Marc Alan Fishman: Con Shopping Extravaganza!

While I am buried deep under a pile of production – completing “The Samurnauts: Curse of the Dreadnuts #3” in time for Wizard World Chicago later this month – Editor Mike reached out to inspire me. In other words, he didn’t want me to bore ya’ll one more time with my annual bitching session regarding the passion of the indie creator. Instead, he suggested I suggest to you, my adoring public, a few books that I’m reading and loving right now… that do not come from the big two publishers. There was only one problem with this prompt.

Since I’ve been knee-deep in digital art-ing, lettering, editing, coloring, and laying out(ing?) a comic for the last month or so… I’ve basically all but stopped reading comics.

Of course I could fall back on my staple suggestions: Touching Evil by Dan Dougherty, Solution Squad by Jim and Rose McClain, Product of Society by Cheeselord Comics, and Monkey Fist by Sun Bros. Studios. But then it dawned on me, I could kill two birds with one stone! I could excite the masses about the passion of indie comics without suggesting any particular book at all. Indeed kiddos, I could be that good.

When the book is off to the printers and my life is freed up once more to consume amazing comics, I’ll find myself at Wizard World Chicago. And where better than the annual comic con to take a chance to immerse myself in sequential fiction not otherwise touched by Mickey Mouse or Brother Warner. My plan is simple:

Seek books within Artist Alley, and Artist Alley alone.

Across dozens of tables will sit books built first and foremost out of passion. While it’s likely true that Scott Snyder is symbiotically betrothed to Batman, at the end of the day the caped crusader is not Mr. Snyder’s own creation. Not to get all Robert Kirkmanny here, but there’s something to be said when a book is wholly the idea of a given writer (and/or artist). Without the constraint of an editorial office, calendar, or marketing strategy, an indie title has the least weight on its shoulders to succeed. Of course the alley cat who peddles the pulp sure wants due-payment and fortune. Suffice to say though, there are far fewer hands in the cookie jar wanting their rightful crumbs. Because of that, I’ve found that the independent book tends to push the edge harder conceptually speaking. And because of that, the books may not be as polished on the page, but they read incredibly in the mind.

Set a budget, and buy a breadth of material – not pour a fortune down one well.

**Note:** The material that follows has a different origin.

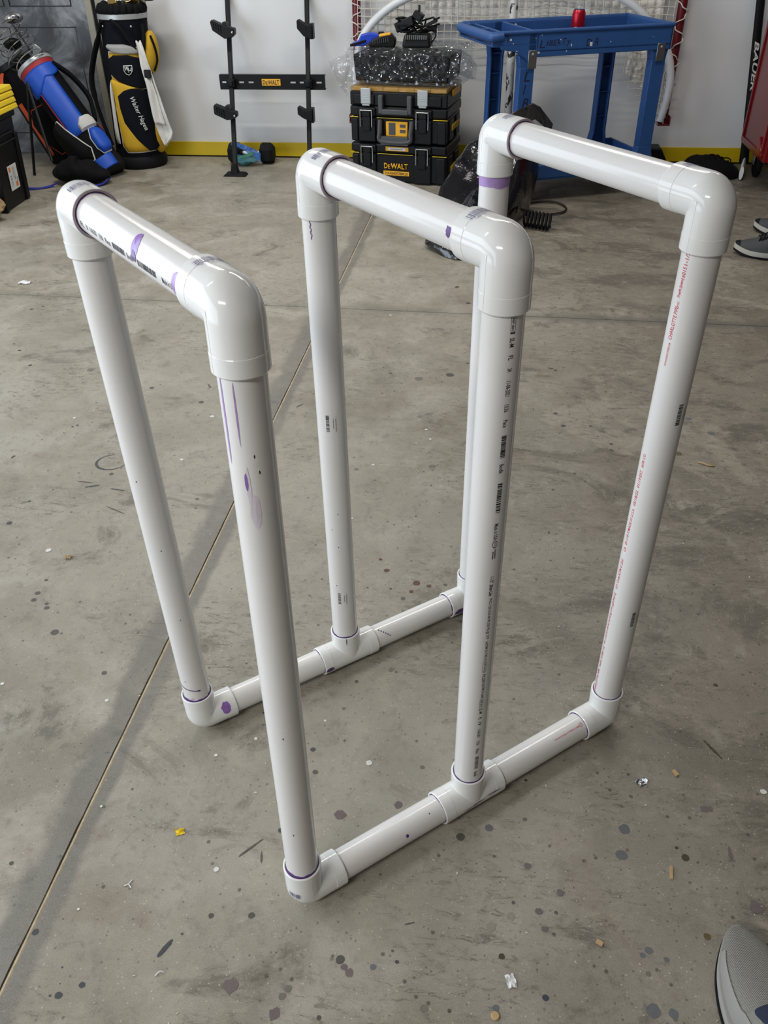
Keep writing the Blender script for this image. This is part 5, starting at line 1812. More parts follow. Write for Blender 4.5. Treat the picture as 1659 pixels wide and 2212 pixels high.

As a creator I want nothing more than passersby to be so enamored with The Samurnauts that they feel compelled to purchase every last ounce of material available at the table. But turn that table around and I’m often a misanthropic cheapskate. In a case of “Fool me once, shame on me…” a few times I got snookered into less-than-stellar indie titles in my early twenties. Because this was well before the near-affordable print-on-demand days, these indie rags went for double the price of a typical DC or Marvel book. And they weren’t in color. And they were poorly written, drawn schizophrenically, and sold to me under false pretense.

Well, a decade later, and I’ve crawled out from the behind the rock. My tactic is simple: Get the pitch, agree with the pitch, look over the product, ensure the product is priced appropriately, and make the damned purchase. But I digress.

The key to making the most out of exploring the Artist Alley is as I’ve noted above: it’s all about trying out a ton, not committing to an entire series without first enjoying only a taste. If an artist is worth their salt, they’ll make their line of work available to me after the show is over, or at very least offer up to me the next shows they’ll do. In the day and age in which we live, social media is the great uniter. And any artist in the alley not taking advantage of the free services that open their art and products to the world simply do not deserve my continued business.

In essence, my trip through the convention will be amassing an unencumbered anthology specific to the genres, art styles, and creators I find most akin to my wants and desires. And with an open mind (and an empty stomach…), I’m going to make it a mission to be social. To look every creator in the eye, and proudly ask them to tell me about their comic.

And in a few weeks, I’m going to let all of you know exactly how it went. Excelsior.